The result is a more intricate version of the Swiss cheese multiverse we found in our earlier encounter with eternal inflation. In that version, we had two types of regions: the “cheesy” ones that were undergoing inflationary expansion and the “holes” that weren’t. This was a direct reflection of the simplified landscape with a single mountain whose base we assumed to be at sea level. The richer string theory landscape, with its sundry peaks and valleys corresponding to different values of the cosmological constant, gives rise to the many different regions in Figure 6.7—bubbles inside of bubbles inside of bubbles, like a sequence of Matryosta dolls, each painted by a different artist. Ultimately, the relentless series of quantum tunnelings through the mountainous string landscape realizes every possible form for the extra dimensions in one or another bubble universe. This is the Landscape Multiverse.

Figure 6.6 (a) A quantum tunneling event, within the string landscape. (b) The tunneling creates a small region of space—represented by the smaller and darker bubble—within which the form of the extra dimensions has changed.


Figure 6.7 The tunneling process can repeat, yielding a vast nested sequence of expanding bubble universes, each with a different form for the extra dimensions.


The Landscape Multiverse is just what we need for Weinberg’s explanation of the cosmological constant. We’ve argued that the string landscape ensures that there are, in principle, possible forms for the extra dimensions that would have a cosmological constant in the ballpark of the observed value: there are valleys in the string landscape whose tiny altitude is on par with the tiny but nonzero cosmological constant that the supernovae observations revealed. When the string landscape combines with eternal inflation, all possible forms for the extra dimensions, including those with such a small cosmological constant, are brought to life. Somewhere within the vast nested sequence of bubbles constituting the Landscape Multiverse, there are universes whose cosmological constant is about 10–123, the minuscule number that launched this chapter. And according to this line of thought, it is in one of those bubbles that we live.


The Rest of Physics?

The cosmological constant is but one feature of the universe we inhabit. It is arguably among the most puzzling, since its small measured value is so famously at odds with the numbers that emerge from the most straightforward estimates using established theory. This chasm draws singular focus to the cosmological constant and underlies the urgency of finding a framework, however exotic, with the capacity to explain it. Proponents of the interlocking set of ideas laid out above argue that the string multiverse does just that.
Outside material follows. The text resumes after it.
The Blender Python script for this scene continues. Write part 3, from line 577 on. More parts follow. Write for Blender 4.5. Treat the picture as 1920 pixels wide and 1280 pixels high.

But what about all the other features of our universe—the existence of three kinds of neutrinos, the particular mass of the electron, the strength of the weak nuclear force, and so on? While we can at least imagine calculating these numbers, no one has as yet managed to do so. You might wonder whether their values, too, are ripe for a multiverse-based explanation. Indeed, researchers surveying the string landscape have found that these numbers, like the cosmological constant, also vary from place to place, and hence—at least in our current understanding of string theory—are not uniquely determined. This leads to a perspective very different from what dominated in the early days of research on the subject. It suggests that trying to calculate the properties of the fundamental particles, like trying to explain the distance between the earth and the sun, may be misguided. Like planetary distances, some or all of the properties would vary from one universe to the next.